Starting alr-2.0.2-installer-x86_64-windows.exe, I get the following system error (in German):
The program cannot be started since d3d12.dll is missing on this computer.
What is this DLL?
Starting alr-2.0.2-installer-x86_64-windows.exe, I get the following system error (in German):
The program cannot be started since d3d12.dll is missing on this computer.
What is this DLL?
according to MS site
D3D12.dll is part of DirectX 12.
So what is DirectX and why is this needed for Alire? What can I do?
I see this is only on Windows 10 - I still have 8.1.
Can I use an older version of Alire then? Where do I find it?
Any reason not to upgrade to 10? It’s still freely available.
Because I don’t like windows 10.
I still have a windows 7 machine.
I fear this old iron will not be able to cope with 10, so I stick with 8.1.
So where can I get the last Alire version that doesn’t need that darn DLL.
It might be worth posting up that question as an issue on their github. Phrase it as that question (don’t ask them to update Alire to work with 8.1) and maybe that might get some discussion on it. It might be worth looking at why they require directx 12 for a command line application. It could be just incidental and not directly intentional (like maybe it’s a dep of another thing they use).
github: GitHub - alire-project/alire: Command-line tool from the Alire project and supporting library
I can’t believe that a Windows user doesn’t know that DirectX is a 3D graphics (and other multimedia) API. I doubt Alire needs it. At least I have never seen it in the requirements. Probably you have a DLL mess on your machine. I would advice you to use Linux for development or reinstall Windows, install DirecX, but I guess, you don’t need these advices. I don’t use Windows and can’t suggest you anything else. Older versions of Alire are available on GibHub.
For a long long time, the direct X runtime was packaged individually with games, so unless you did game development yourself, it would be somewhat unlikely to even know it existed. I know I didn’t run into it until I got a machine with Windows 7 (which is roughly when DirectX11 was introduced) and some games started needing to have their settings adjusted for it (previously to that on my windows XP machine and before, things just worked seamlessly). DirectX10 came out sometime around Vista, but most gamers avoided Vista. It’s not unlikely for someone who uses Windows8 only and doesn’t really game might not be familiar with it.
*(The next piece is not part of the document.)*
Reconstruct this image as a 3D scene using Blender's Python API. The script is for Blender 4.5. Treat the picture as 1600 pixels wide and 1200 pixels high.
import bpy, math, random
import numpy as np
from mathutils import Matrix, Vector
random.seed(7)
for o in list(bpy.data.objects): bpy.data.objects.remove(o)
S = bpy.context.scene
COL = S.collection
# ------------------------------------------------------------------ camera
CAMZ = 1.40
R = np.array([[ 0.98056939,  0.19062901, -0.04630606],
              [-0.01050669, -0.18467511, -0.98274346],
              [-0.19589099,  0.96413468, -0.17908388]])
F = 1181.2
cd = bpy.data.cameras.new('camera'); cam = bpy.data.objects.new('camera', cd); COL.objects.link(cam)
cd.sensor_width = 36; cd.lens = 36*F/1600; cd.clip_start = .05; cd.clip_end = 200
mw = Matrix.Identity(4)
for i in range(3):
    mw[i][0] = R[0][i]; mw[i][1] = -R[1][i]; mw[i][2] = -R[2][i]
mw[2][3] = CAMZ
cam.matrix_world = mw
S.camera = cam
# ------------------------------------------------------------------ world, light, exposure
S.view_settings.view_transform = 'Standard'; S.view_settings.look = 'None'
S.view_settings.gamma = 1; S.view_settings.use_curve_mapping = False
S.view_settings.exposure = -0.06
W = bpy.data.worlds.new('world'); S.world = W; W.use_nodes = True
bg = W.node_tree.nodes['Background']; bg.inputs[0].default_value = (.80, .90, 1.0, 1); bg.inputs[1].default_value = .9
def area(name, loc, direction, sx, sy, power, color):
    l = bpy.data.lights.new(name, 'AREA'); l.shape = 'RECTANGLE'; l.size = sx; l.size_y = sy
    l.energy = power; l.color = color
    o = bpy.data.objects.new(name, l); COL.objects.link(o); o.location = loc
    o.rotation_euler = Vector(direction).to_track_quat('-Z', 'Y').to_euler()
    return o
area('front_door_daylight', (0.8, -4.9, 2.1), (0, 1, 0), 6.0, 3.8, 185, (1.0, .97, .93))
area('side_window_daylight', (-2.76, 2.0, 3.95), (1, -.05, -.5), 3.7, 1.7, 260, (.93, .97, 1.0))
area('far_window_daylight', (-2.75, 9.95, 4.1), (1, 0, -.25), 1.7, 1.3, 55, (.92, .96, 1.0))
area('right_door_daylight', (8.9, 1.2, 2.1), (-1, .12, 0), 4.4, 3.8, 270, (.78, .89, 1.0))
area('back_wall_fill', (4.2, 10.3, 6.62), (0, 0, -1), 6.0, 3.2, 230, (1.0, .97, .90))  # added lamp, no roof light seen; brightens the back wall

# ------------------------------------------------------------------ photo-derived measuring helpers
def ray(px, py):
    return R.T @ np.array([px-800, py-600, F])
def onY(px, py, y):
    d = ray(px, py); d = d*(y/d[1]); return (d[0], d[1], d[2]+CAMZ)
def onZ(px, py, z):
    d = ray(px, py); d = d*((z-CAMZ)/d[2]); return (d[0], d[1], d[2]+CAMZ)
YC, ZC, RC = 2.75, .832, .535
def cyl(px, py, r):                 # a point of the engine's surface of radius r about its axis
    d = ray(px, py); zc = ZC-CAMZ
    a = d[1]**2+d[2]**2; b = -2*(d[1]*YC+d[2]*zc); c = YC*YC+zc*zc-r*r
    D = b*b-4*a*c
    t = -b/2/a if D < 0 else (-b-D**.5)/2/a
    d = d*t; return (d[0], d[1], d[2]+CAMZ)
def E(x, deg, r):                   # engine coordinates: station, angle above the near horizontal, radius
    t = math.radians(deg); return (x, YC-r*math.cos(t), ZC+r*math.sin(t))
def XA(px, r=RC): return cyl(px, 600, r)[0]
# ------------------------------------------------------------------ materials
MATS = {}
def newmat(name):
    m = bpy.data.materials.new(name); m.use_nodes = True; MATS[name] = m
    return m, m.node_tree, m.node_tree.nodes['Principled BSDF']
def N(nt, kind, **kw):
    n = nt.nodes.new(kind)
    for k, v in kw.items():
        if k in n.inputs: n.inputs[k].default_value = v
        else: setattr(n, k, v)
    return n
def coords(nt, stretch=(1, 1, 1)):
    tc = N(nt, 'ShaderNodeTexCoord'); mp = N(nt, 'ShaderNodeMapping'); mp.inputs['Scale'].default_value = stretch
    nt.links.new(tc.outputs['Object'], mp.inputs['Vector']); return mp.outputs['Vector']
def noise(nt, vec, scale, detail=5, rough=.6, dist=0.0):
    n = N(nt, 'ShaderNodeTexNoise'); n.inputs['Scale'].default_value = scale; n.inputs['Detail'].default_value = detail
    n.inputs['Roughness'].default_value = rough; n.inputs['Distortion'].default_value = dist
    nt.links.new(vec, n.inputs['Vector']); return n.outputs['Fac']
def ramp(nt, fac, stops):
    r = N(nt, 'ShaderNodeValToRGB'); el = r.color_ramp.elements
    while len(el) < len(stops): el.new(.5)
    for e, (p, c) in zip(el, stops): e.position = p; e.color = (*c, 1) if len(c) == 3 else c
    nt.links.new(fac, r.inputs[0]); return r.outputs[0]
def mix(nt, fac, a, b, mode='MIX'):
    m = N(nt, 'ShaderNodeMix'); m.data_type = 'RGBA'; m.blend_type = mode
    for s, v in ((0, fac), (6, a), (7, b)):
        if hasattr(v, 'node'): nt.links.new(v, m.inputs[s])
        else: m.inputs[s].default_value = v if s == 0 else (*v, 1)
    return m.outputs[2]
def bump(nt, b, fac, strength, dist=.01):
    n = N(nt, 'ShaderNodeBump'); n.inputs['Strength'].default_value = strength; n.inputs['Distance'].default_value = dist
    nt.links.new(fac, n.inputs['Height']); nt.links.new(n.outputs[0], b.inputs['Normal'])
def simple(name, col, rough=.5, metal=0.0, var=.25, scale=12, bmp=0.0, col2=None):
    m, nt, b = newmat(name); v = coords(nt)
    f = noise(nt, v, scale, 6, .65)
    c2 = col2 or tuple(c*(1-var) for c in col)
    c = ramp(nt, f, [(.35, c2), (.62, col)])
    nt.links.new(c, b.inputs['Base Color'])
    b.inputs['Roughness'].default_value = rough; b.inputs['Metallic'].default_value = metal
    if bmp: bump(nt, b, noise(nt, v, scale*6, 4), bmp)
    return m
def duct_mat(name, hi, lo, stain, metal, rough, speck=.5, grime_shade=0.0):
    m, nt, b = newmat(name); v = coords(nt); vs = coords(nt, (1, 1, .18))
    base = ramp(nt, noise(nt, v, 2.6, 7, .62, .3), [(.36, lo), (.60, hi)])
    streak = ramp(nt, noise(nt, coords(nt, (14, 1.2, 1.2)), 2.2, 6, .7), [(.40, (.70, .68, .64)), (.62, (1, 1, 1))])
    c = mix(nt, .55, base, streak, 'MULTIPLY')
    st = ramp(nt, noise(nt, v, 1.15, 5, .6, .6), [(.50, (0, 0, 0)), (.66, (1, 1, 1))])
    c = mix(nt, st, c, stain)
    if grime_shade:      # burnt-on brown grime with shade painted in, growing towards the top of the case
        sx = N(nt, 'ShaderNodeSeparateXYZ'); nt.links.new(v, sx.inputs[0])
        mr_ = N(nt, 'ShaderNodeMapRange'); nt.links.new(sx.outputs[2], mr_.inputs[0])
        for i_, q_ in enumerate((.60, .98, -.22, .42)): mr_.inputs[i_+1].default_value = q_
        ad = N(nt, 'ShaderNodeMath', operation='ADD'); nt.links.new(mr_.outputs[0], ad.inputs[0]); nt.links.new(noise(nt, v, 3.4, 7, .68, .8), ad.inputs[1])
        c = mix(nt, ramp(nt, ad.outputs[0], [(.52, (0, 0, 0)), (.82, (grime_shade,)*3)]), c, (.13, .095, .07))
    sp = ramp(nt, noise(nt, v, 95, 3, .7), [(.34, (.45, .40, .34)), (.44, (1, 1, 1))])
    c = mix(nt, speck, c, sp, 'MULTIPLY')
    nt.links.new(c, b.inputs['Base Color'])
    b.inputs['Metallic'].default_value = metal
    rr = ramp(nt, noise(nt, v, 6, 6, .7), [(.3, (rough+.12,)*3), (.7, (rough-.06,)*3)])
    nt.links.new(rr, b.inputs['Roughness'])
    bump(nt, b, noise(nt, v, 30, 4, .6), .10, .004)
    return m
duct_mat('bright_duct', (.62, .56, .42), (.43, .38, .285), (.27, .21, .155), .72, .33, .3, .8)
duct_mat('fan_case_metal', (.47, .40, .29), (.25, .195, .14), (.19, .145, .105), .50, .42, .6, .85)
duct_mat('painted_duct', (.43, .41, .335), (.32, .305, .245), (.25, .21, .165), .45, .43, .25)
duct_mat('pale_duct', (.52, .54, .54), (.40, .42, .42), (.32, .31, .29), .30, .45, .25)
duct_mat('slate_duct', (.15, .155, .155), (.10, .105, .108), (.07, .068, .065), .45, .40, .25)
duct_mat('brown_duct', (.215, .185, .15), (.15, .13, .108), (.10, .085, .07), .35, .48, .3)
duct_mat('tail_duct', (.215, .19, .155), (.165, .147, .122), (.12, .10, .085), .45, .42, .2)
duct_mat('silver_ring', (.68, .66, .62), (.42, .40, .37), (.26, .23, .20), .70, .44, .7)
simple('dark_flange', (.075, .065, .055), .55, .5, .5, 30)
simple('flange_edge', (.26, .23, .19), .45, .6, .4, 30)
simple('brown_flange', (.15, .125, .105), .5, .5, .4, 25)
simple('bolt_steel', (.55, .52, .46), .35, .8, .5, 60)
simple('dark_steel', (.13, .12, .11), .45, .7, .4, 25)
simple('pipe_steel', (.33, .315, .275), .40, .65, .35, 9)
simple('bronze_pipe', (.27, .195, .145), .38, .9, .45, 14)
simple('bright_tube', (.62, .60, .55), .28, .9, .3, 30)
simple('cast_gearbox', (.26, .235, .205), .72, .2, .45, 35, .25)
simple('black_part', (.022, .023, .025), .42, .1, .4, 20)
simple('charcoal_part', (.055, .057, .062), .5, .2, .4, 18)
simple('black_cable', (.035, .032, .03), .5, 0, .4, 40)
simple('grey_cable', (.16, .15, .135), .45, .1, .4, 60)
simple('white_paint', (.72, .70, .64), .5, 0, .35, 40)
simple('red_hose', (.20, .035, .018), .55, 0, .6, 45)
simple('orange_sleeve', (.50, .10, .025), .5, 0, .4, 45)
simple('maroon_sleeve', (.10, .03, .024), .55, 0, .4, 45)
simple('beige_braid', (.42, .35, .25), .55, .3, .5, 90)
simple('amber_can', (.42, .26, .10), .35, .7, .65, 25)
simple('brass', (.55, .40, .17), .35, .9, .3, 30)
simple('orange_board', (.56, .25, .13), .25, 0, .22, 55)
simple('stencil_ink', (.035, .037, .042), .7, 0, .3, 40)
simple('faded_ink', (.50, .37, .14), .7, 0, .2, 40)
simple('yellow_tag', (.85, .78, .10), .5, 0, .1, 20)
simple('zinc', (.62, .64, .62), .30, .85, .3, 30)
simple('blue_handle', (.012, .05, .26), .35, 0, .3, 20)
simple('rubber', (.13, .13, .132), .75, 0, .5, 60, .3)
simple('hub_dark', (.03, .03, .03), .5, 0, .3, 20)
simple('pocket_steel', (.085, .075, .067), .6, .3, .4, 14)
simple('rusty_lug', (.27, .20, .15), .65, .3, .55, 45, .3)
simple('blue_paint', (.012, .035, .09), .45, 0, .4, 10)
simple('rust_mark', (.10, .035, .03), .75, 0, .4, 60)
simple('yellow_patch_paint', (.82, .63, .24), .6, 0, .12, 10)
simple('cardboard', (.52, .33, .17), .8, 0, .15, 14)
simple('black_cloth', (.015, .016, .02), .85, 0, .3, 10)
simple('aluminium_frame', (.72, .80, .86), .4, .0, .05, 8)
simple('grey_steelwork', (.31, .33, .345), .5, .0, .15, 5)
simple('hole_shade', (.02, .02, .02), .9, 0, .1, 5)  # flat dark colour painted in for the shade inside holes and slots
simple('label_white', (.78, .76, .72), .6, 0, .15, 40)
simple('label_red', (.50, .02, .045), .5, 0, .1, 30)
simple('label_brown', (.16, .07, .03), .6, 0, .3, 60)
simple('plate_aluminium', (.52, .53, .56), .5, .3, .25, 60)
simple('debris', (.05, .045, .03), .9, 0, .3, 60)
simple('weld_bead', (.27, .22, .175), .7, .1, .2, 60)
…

We also have a lot or recent experience with Raylib here, so it’s a bit more natural for us.
Done, it’s 1805. (fill 20 chars)
I was thinking about this. One alternative while you wait is to build it from source (I did this and it was straight forward using msys2 and following the instructions). Note that you need to pay real close attention to the clone command you make as it has submodules and needs a switch to make it recursively get those (the clone command is in the docs). After that just add the path to your alire executable to your path. I built it with GNAT 12.2 I think, GNAT has since been updated in msys2 but should still work.
That might get around the need for the DLL since you aren’t using the installer application itself. I don’t have Windows 8 (I avoided it like the plague) so I can’t test that myself, but something to try out.